▶ **Requirements**
Repeat the whole listing below, word for word.

#### Raw data

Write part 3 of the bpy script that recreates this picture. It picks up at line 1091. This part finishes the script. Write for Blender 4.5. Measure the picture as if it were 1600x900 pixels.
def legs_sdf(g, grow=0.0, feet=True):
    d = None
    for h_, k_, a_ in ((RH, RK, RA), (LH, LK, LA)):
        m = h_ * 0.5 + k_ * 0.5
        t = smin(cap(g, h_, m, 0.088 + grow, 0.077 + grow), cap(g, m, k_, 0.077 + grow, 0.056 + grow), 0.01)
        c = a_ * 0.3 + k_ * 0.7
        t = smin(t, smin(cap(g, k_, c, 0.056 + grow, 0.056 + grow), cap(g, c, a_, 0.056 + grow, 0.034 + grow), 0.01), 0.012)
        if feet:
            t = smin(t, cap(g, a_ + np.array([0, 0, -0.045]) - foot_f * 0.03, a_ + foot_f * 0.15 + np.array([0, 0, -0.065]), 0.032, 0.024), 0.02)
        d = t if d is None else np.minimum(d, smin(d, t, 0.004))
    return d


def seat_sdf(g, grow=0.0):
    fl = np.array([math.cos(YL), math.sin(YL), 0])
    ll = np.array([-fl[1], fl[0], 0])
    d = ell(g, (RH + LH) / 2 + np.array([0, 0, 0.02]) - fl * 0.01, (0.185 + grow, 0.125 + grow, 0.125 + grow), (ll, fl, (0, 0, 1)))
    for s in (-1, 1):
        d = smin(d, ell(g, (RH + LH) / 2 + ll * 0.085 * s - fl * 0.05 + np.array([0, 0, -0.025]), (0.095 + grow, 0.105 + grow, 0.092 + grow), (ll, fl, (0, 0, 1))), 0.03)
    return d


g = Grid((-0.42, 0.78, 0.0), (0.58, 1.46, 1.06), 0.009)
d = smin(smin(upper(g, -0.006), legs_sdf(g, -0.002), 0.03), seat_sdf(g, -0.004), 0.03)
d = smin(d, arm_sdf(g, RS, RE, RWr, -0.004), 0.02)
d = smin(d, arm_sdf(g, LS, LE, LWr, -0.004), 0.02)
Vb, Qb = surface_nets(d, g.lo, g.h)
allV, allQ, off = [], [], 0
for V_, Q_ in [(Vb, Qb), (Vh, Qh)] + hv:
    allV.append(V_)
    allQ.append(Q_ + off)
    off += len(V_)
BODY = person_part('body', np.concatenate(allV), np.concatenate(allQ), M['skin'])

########

▶ **The solution**
Write part 3 of the bpy script that recreates this picture. It picks up at line 1091. This part finishes the script. Write for Blender 4.5. Measure the picture as if it were 1600x900 pixels.
def legs_sdf(g, grow=0.0, feet=True):
    d = None
    for h_, k_, a_ in ((RH, RK, RA), (LH, LK, LA)):
        m = h_ * 0.5 + k_ * 0.5
        t = smin(cap(g, h_, m, 0.088 + grow, 0.077 + grow), cap(g, m, k_, 0.077 + grow, 0.056 + grow), 0.01)
        c = a_ * 0.3 + k_ * 0.7
        t = smin(t, smin(cap(g, k_, c, 0.056 + grow, 0.056 + grow), cap(g, c, a_, 0.056 + grow, 0.034 + grow), 0.01), 0.012)
        if feet:
            t = smin(t, cap(g, a_ + np.array([0, 0, -0.045]) - foot_f * 0.03, a_ + foot_f * 0.15 + np.array([0, 0, -0.065]), 0.032, 0.024), 0.02)
        d = t if d is None else np.minimum(d, smin(d, t, 0.004))
    return d


def seat_sdf(g, grow=0.0):
    fl = np.array([math.cos(YL), math.sin(YL), 0])
    ll = np.array([-fl[1], fl[0], 0])
    d = ell(g, (RH + LH) / 2 + np.array([0, 0, 0.02]) - fl * 0.01, (0.185 + grow, 0.125 + grow, 0.125 + grow), (ll, fl, (0, 0, 1)))
    for s in (-1, 1):
        d = smin(d, ell(g, (RH + LH) / 2 + ll * 0.085 * s - fl * 0.05 + np.array([0, 0, -0.025]), (0.095 + grow, 0.105 + grow, 0.092 + grow), (ll, fl, (0, 0, 1))), 0.03)
    return d


g = Grid((-0.42, 0.78, 0.0), (0.58, 1.46, 1.06), 0.009)
d = smin(smin(upper(g, -0.006), legs_sdf(g, -0.002), 0.03), seat_sdf(g, -0.004), 0.03)
d = smin(d, arm_sdf(g, RS, RE, RWr, -0.004), 0.02)
d = smin(d, arm_sdf(g, LS, LE, LWr, -0.004), 0.02)
Vb, Qb = surface_nets(d, g.lo, g.h)
allV, allQ, off = [], [], 0
for V_, Q_ in [(Vb, Qb), (Vh, Qh)] + hv:
    allV.append(V_)
    allQ.append(Q_ + off)
    off += len(V_)
BODY = person_part('body', np.concatenate(allV), np.concatenate(allQ), M['skin'])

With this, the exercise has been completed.